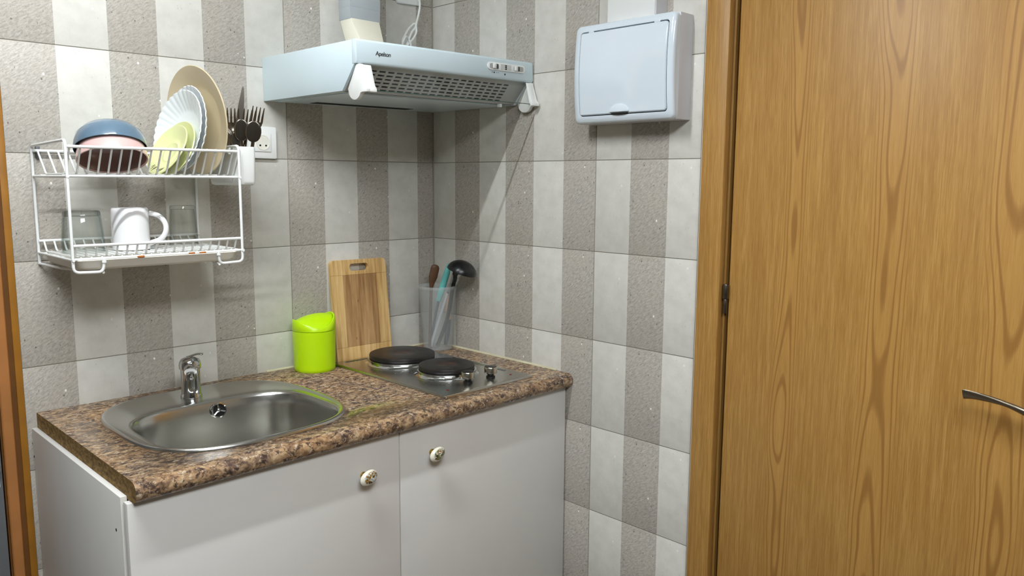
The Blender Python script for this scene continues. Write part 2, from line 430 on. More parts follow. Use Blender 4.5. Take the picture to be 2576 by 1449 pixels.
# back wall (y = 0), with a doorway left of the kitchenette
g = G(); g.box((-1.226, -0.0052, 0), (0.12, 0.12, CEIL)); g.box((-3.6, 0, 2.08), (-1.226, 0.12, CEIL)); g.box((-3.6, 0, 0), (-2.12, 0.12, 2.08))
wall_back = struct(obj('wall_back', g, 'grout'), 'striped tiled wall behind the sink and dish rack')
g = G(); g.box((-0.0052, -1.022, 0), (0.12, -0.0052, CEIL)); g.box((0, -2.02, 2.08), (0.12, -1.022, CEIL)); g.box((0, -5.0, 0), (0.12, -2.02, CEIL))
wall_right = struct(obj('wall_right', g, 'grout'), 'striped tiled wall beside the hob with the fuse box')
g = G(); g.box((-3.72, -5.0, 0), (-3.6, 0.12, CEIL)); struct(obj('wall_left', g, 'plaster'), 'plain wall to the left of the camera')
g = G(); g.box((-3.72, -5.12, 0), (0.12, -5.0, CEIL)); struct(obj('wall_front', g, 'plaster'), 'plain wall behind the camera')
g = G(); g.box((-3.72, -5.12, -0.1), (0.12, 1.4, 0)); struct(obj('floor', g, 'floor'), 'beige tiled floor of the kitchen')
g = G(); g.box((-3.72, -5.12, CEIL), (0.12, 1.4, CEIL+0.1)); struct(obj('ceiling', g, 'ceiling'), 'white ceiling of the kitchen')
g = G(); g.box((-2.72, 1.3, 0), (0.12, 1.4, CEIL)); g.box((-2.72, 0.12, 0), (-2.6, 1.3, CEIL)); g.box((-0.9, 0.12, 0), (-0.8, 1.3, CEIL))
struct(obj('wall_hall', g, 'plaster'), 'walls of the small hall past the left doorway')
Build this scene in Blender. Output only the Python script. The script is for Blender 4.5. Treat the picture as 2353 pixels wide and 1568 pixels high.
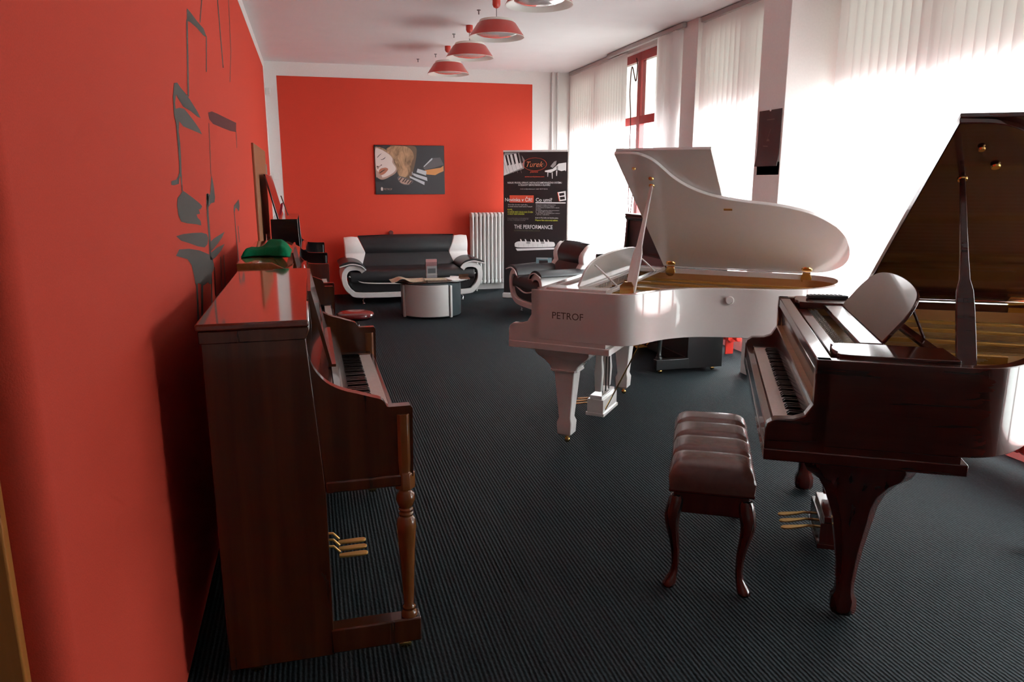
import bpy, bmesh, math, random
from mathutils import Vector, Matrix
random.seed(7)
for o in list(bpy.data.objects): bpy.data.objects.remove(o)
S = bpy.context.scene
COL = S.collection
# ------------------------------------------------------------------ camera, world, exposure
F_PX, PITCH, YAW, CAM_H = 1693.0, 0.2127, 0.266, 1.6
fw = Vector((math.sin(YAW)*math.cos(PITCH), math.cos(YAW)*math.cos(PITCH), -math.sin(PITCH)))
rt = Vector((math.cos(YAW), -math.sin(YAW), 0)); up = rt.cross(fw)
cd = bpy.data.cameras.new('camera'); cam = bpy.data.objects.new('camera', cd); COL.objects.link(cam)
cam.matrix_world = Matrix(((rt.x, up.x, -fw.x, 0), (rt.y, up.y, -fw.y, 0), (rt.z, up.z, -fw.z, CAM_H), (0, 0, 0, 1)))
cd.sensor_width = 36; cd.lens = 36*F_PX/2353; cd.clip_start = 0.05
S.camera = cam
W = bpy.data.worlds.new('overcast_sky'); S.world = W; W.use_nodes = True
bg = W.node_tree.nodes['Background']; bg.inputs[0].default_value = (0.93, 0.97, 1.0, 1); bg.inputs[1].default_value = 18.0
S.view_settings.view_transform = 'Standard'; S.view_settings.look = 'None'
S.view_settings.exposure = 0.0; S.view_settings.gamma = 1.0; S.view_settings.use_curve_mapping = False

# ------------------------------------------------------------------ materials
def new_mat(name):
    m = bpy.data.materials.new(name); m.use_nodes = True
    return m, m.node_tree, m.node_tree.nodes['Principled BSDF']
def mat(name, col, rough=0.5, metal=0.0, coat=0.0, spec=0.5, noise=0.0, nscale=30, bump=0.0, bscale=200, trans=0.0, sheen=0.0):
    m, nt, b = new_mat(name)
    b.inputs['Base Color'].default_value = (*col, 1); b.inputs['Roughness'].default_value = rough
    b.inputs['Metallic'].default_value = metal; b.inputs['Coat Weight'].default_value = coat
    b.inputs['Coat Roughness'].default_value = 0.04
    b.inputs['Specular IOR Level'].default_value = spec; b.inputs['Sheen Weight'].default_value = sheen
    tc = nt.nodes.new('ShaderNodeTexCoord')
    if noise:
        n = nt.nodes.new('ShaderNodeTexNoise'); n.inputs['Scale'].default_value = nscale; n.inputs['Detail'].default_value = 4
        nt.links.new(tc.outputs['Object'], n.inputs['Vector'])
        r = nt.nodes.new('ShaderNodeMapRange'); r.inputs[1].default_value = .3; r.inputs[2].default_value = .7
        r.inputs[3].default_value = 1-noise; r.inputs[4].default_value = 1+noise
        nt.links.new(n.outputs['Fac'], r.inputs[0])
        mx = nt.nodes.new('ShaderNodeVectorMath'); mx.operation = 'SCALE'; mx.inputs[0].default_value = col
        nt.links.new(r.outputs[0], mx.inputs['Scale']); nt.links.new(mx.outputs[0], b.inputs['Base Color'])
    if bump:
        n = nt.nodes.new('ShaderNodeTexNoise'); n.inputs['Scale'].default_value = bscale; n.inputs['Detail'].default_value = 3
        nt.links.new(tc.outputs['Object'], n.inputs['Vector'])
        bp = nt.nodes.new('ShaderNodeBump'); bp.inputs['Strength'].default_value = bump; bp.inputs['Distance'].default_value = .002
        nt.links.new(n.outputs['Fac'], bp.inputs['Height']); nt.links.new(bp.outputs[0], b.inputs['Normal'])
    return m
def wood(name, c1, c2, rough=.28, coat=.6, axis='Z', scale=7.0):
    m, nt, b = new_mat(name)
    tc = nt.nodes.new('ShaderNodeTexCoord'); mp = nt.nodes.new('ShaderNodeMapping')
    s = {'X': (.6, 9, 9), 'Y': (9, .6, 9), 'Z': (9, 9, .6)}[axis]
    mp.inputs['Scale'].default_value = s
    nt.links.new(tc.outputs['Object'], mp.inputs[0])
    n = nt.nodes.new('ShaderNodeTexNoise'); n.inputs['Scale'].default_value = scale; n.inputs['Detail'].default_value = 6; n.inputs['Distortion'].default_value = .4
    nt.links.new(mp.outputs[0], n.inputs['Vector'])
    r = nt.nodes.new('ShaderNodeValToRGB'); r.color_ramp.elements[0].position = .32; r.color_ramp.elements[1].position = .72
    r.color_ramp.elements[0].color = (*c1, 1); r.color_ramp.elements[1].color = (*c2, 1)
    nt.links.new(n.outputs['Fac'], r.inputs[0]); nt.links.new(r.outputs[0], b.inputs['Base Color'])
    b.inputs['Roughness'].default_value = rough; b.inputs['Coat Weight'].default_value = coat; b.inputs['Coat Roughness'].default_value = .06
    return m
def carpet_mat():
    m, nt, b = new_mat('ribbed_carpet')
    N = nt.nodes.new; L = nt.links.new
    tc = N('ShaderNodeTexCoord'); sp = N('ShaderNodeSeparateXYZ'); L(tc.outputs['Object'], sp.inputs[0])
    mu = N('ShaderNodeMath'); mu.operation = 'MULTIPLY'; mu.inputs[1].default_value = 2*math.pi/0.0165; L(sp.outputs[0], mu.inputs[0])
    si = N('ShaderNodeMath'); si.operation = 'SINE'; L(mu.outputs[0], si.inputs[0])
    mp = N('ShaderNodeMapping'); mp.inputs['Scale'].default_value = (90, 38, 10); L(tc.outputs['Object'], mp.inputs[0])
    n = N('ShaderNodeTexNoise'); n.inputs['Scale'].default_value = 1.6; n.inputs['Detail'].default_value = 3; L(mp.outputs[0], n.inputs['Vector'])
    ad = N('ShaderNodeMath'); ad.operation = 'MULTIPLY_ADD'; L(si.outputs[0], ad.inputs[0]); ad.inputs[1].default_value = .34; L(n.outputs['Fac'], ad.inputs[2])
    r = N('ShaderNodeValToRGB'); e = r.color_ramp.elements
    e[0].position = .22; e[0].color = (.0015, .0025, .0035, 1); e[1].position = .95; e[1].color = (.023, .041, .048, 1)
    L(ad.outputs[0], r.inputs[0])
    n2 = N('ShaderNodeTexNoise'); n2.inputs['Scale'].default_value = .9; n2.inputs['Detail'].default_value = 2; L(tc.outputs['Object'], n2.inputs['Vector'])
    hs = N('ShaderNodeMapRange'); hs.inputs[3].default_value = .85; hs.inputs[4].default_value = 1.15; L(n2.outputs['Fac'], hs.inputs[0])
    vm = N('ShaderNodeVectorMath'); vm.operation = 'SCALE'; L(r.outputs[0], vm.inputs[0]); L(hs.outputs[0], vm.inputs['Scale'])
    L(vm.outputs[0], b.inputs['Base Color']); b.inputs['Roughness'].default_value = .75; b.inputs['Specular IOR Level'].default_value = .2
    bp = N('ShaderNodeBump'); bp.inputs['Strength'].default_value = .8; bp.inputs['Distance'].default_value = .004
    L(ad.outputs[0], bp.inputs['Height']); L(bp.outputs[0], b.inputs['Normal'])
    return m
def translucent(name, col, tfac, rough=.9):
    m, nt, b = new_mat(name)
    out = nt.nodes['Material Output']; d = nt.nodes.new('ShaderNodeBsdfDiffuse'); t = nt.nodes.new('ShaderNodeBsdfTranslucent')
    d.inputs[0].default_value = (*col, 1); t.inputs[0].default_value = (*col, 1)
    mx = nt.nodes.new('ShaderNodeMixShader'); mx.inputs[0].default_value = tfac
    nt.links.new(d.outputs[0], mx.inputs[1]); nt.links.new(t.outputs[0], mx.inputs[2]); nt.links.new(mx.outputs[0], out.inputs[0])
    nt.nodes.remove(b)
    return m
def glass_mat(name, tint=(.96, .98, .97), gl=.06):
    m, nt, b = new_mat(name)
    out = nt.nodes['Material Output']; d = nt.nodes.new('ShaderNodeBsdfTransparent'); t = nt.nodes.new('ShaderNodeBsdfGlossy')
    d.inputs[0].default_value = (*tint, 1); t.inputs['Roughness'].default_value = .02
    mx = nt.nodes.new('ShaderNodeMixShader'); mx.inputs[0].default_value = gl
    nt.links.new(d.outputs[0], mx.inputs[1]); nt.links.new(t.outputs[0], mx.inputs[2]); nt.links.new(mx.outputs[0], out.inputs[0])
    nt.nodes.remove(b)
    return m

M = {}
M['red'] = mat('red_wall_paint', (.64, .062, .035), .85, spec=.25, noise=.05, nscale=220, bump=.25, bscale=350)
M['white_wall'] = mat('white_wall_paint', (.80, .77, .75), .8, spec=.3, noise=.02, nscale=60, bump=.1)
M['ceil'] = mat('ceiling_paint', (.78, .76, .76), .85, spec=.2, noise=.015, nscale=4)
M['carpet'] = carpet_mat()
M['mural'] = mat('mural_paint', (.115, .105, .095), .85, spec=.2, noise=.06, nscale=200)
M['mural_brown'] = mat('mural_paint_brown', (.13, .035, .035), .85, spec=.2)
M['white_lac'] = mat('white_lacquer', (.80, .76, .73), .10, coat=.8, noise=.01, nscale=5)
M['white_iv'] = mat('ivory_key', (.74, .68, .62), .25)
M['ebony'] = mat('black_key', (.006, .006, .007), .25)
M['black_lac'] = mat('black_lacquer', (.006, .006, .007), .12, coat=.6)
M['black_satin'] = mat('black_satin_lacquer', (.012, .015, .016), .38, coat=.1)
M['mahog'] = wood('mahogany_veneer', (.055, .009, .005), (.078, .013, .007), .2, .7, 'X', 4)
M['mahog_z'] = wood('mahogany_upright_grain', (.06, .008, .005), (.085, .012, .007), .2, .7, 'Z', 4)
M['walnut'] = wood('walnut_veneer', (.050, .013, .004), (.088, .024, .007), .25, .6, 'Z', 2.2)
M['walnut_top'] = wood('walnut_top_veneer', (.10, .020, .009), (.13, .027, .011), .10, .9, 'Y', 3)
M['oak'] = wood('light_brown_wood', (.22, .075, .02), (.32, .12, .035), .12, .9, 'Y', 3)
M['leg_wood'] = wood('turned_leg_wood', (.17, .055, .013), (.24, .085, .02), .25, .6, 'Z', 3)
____
Task description:
Look through the data above. Each line containing the word "Blender" needs to be copied.

Full response:
The Blender Python script for this scene continues. Write part 2, from line 430 on. More parts follow. Use Blender 4.5. Take the picture to be 2576 by 1449 pixels.
Build this scene in Blender. Output only the Python script. The script is for Blender 4.5. Treat the picture as 2353 pixels wide and 1568 pixels high.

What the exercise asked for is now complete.